After tea, fried bread, and yoghurt made from yaks’s milk with our hosts we set out to visit the Bayanzurkh Deer Stone and grave complex about half a mile away. The deer stones date from the late Bronze Age or Early Iron Age. Their exact significance is a matter of some dispute.
Deer Stones
According to a professor of history at Khovd College who I had spoken to on my previous visit to Khovd, the circle at the top of most deer stones may represent the sun, and the line of small circles the planets moving throught the sky. This is just one of several interpretations, however.
Detail of Deer Stone
In addition to the deer stones there are also a dozen or more graves, most probably dating from the Turk Era in the sixth and seventh centuries. The grave mounds are surrounded by either a circle of stones or a rectangle of stones with larger stones at each of the four corners.
Grave Mound
Baga Ulaan Davaa (Little Red Pass), which we had crossed the night before, is the main pass through the Mongol-Altai Range in Khovd Aimag. From Bayanzurkh there are two ways south to the town of Bulgan, near which we are supposed to met our camel men. One is straight south down the valley of the Bodonch River, which begins near Bayanzurkh and flows by the settlement. The other road veers to the west at Bayanzurkh and then crosses Ikh Ulaan Davaa (Big Red Pass) before turning south. Tseveenjav explains that most commercial traffic goes the Bodonch River route, but that the Ikh Ulaan Davaa route is most scenic. Also, he suspects that it will also soon be closed by snow. So he suggests he go to Bulgan via the latter road and come back via the Bodonch River.
Ikh Ulaan Davaa
Ikh Ulaan Davaa, at 9715 feet, is 6.5 mile west of Bayanzurkh. From here can be seen a sweeping view of the crest of the Mongol-Altai Range, the highest point of which is 14,311-foot Monkh Khairkhan Uul, the second highest mountain in Mongolia, after 14,350 Khuiten Uul in Bayan-Olgii Aimag, both of which I visited on previous trips to western Mongolia. (Oddly enough, I encountered famous European mountaineer Reinhold Messner at the base Monkh Khairkhan. He was apparently looking for almas, the Mongolian version of Big Foot.)

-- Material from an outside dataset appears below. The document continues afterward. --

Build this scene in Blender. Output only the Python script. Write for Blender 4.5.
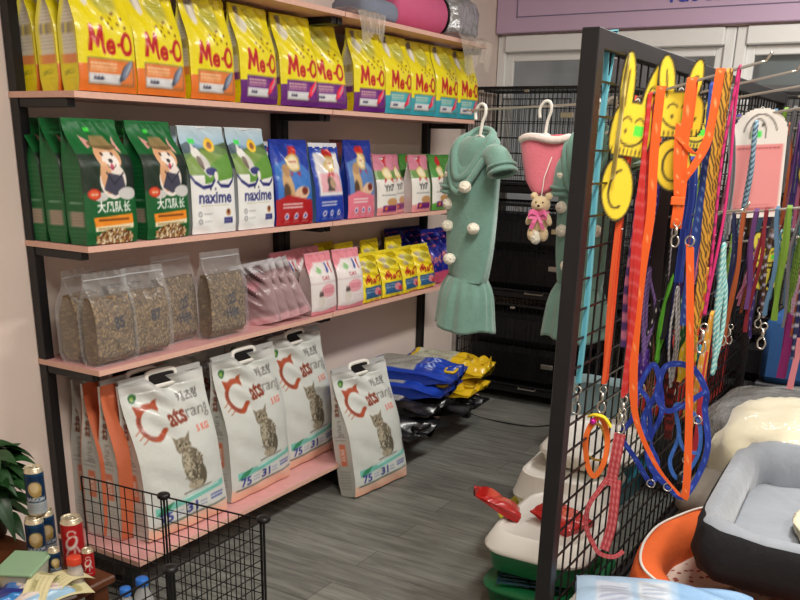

Crest of the Mongol-Altai Range
Khuiten Uul in Bayan-Olgii Aimag
Monkh Khairkhan Uul
From cold and windy Ikh Ulaan Davaa the road drops down to the headwaters of the Uyench River, which starts near the crest of the Mongol-Altai Range and eventually disappears into the gravel of the Zungarian Gobi near the area where we are headed by camel. From the headwaters the river descends into a gorge which eventually narrows out into a narrow valley. In contrast to the desiccated hills and mountains on either side the valley is one long oasis of grassy meadows and groves of cottonwood trees and thickets of willow and alders. At a spring called Ulaan Eregiin Rashaan we stop and built a fire for tea and lunch. Tseveenjav relates that the surrounding hills are full of ibexes, and that he often brings foreign hunters to camps here. He comments on how morose the hunters get when they are unable to bag an ibex and how elated they become if and when they finally shoot one, often hugging their Mongolian hunting guides. Why grown men should hug each other after killing an animal is unclear to me, but Tseveenjav allows that hard-core hunters are a strange breed. He also said that he personally has seen snow leopards in this area and that they are not as rare as a lot of people seem to think.
The valley of the Uyench River
Ulaan Eregiin Rashaan
Near the sum center of Uyench the mountains drop away and the valley opens into a wide expanse of desert steppe. A hydroelectric program under the direction of the Chinese is in progress, using the water from the Uyench River. When complete the plant will provide electricity for Uyench, Bulgan, and Altai sums. In the town of Uyench we have to stop at the Khovd Aimag Border Police Headquarters and get our border permits, which I had acquired from the headquarters in Ulaan Baatar, checked and signed by the local commander. We are informed that we will also have to sign in with each the border stations we pass along the way on our camel trip. This takes two hours. Finally we proceed on Bulgan.